Chuck Berry: the most important musician to never have a single good album
It’s all very well being able to create a hit song, but if you can’t follow that up with an entire collection of tracks that further highlight your abilities, then is your work worth taking note of, or did you simply fluke your way to pop stardom?
There’s a case to be made for the argument that it shouldn’t matter whether you’re able to repeat your exploits, seeing as writing one hit is, in itself, no easy feat to reproduce, let alone writing an entire collection of songs that stand up against it.
However, given how much that has managed to snake its way to the top of the singles charts around the world, perhaps it’s considerably easier to write a hit song than one might think, and you can experience being a one-hit wonder without having any of the nous to back that up. In reality, it’s a little more nuanced than this black-and-white illustration would have you think.
Given how people were so frequently asked to produce LPs in quick succession to be able to capitalise on market demands during the early years of music becoming a commercial enterprise, making a classic album hasn’t always been the main prerogative of artists throughout the history of popular music. Therefore, having a slew of hit singles doesn’t necessarily mean you’re going to have produced several classic albums, and those who were choosing to focus on creating more expansive albums that were designed to be listened to in full tended to reject the idea of releasing singles, so as not to devalue the overall experience.
Singles were, during the 1950s and 1960s, perhaps seen as the more important representation of an artist’s success, and albums were simply supplementary to that, only ever marketed to those who wanted to digest a little more than an A and B-side that would be over in under five minutes.
That’s perhaps why artists like Chuck Berry, who, despite being one of the most influential artists to have ever graced the world of rock and roll and a man responsible for inspiring an entire generation of musicians to follow suit, experienced a significant disparity between the success of his singles and his albums, because he only ever wanted to write hits.
Such is the gulf between his singles and albums output that a year before his death in 2017, he had released a total of 19 studio albums, and only four of those ever made it into the top 200 entries in the US albums chart.
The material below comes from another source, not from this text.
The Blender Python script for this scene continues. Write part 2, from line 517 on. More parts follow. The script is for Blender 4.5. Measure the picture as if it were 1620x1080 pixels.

His highest ever charting finish on the BIllboard Top 200 album chart was his 1972 album, The London Chuck Berry Sessions, which peaked at number eight in the US, and perhaps the most curious thing about it was that it’s frequently seen as being one of his worst albums, with the 12-minute version of novelty song ‘My Ding-A-Ling’ taking up over a quarter of the album’s runtime, and becoming his only number one hit either side of the Atlantic.
It was bemusing that there was little interest in the albums of Berry, because for someone who is held in such high regard as one of the fathers of rock and roll, you’d think that he’d have been much more of a dominant figure regardless of whether the content was any good.